The above comments, taken together, imply that while monetary policy will not be the main tool for promoting financial stability, the Chairwoman will not hesitate to use policy as a tool to control risk-taking if conditions merit. In this manner, she preserves the option to use policy to “prick” asset bubbles, even while acknowledging the relative costs of such “blunt” policy in the form of higher unemployment and the “modest” mitigation of balance sheet risks:

"A review of the empirical evidence suggests that the level of interest rates does influence house prices, leverage, and maturity transformation, but it is also clear that a tighter monetary policy would have been a very blunt tool: Substantially mitigating the emerging financial vulnerabilities through higher interest rates would have had sizable adverse effects in terms of higher unemployment. In particular, a range of studies conclude that tighter monetary policy during the mid-2000s might have contributed to a slower rate of house price appreciation. But the magnitude of this effect would likely have been modest relative to the substantial momentum in these prices over the period; hence, a very significant tightening, with large increases in unemployment, would have been necessary to halt the housing bubble. Such a slowing in the housing market might have constrained the rise in household leverage, as mortgage debt growth would have been slower. But the job losses and higher interest payments associated with higher interest rates would have directly weakened households' ability to repay previous debts, suggesting that a sizable tightening may have mitigated vulnerabilities in household balance sheets only modestly."

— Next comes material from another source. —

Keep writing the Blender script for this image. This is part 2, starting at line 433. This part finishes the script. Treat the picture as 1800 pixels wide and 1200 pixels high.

Instead, Chairwoman Yellen suggests that “macroprudential policies” would better address financial stability issues, and that key measures—such as the implementation of Basel III, maintaining minimum margin requirements for securities financing transactions, strengthening oversight of the U.S. shadow banking system (including designation of some nonbank financial firms as “systemically important institutions”) and changing bank capital regulations—would all go a long way toward building financial resilience.

"This focus on resilience differs from much of the public discussion, which often concerns whether some particular asset class is experiencing a "bubble" and whether policymakers should attempt to pop the bubble. Because a resilient financial system can withstand unexpected developments, identification of bubbles is less critical."

Why is this speech relevant for today? Precaution is warranted given the “pockets of increased risk-taking across the financial system,” noted Yellen. “Such an acceleration or broadening of these concerns could necessitate a more robust macroprudential approach.”

As such, market participants would be wise to monitor several of the factors consistent with increased risk-taking on the part of individuals and institutions, including:

Corporate bond spreads and expected volatility indicators, which have fallen to low levels in some asset markets, suggesting that some investors may underappreciate the potential for losses and volatility going forward.

Terms and conditions in the leveraged-loan market, which have eased significantly (even as “to date, we do not see a systemic threat from leveraged lending, since broad measures of credit outstanding do not suggest that nonfinancial borrowers…are taking on excessive debt.”)

Access to credit, as credit provision could accelerate and borrower losses could rise unexpectedly sharply, with leverage and liquidity in the financial system deteriorating.

While we don’t see any near-term departure in the Fed’s policy, look for more open discourse on the degree of financial markets risk; Yellen is hoping that like herself, other policymakers will “clearly and consistently communicate their views on the stability of the financial system and how those views are influencing the stance of monetary policy.”